原作は小説家・井上靖が68歳の時に出版した自伝的小説。
ある疑念をもって母親と向き合った8年間の想いが描かれています。高齢の母親が痴ほう症となり、周囲の人たちが振り回されますが、その様子が悲しく、時にユーモラスに描かれています。
舞台は伊豆、東京(世田谷)、軽井沢、そして葉山。
内容について簡単に触れると・・・。
作家の洪作(役所宏司)は幼少期に兄妹のなかでひとり、両親と離れて育てられました。そのことから、母親・八重(樹木希林)に、土蔵のおばあちゃんのもとに捨てられたのではないかと疑問に思い、母親と距離を置く感情にとらわれていました。
しかし、父親が亡くなり、長男の洪作は八重と向き合って暮らさざるをえなくなります。年を重ね、物忘れの激しくなった母親と過去の出来事で言い争いが絶えません。

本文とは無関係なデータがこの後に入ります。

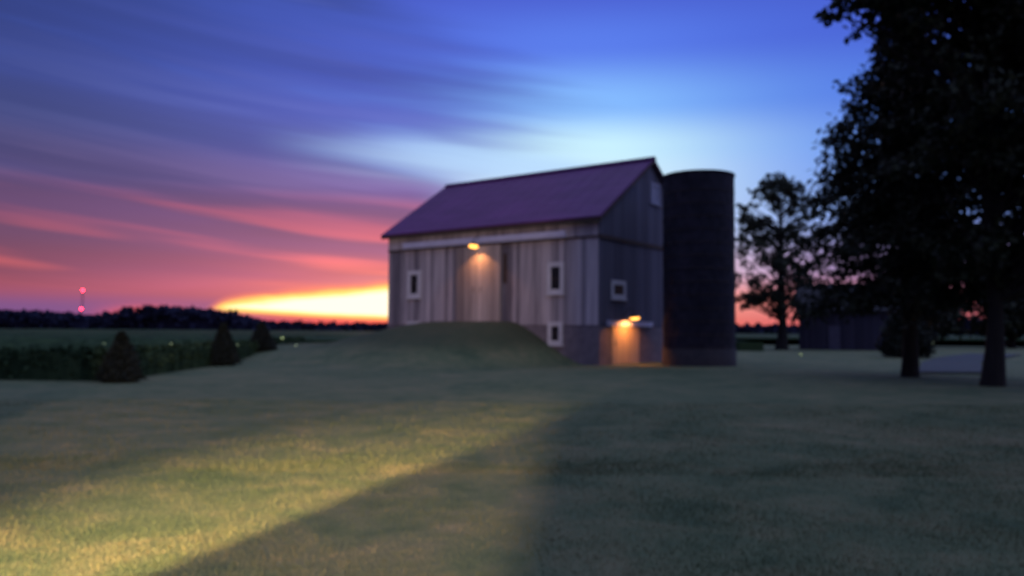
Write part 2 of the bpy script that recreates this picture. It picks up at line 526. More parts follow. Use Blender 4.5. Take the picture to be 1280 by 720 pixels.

ある日の夜、八重が行方不明に。彼女はトラック運転手のたまり場を訪れ、「海を渡った息子に会いたい」と頼みます。頼みを引き受けたトラック運転手に港まで連れていってもらった八重。それを知った洪作は必至で母を追いかけ、やっと母親を見つけます。
八重は「やっと息子に会えた」と洪作を抱きしめます。母親の八重は洪作を手放した過去を悔やみ息子を探して徘徊していたのでした。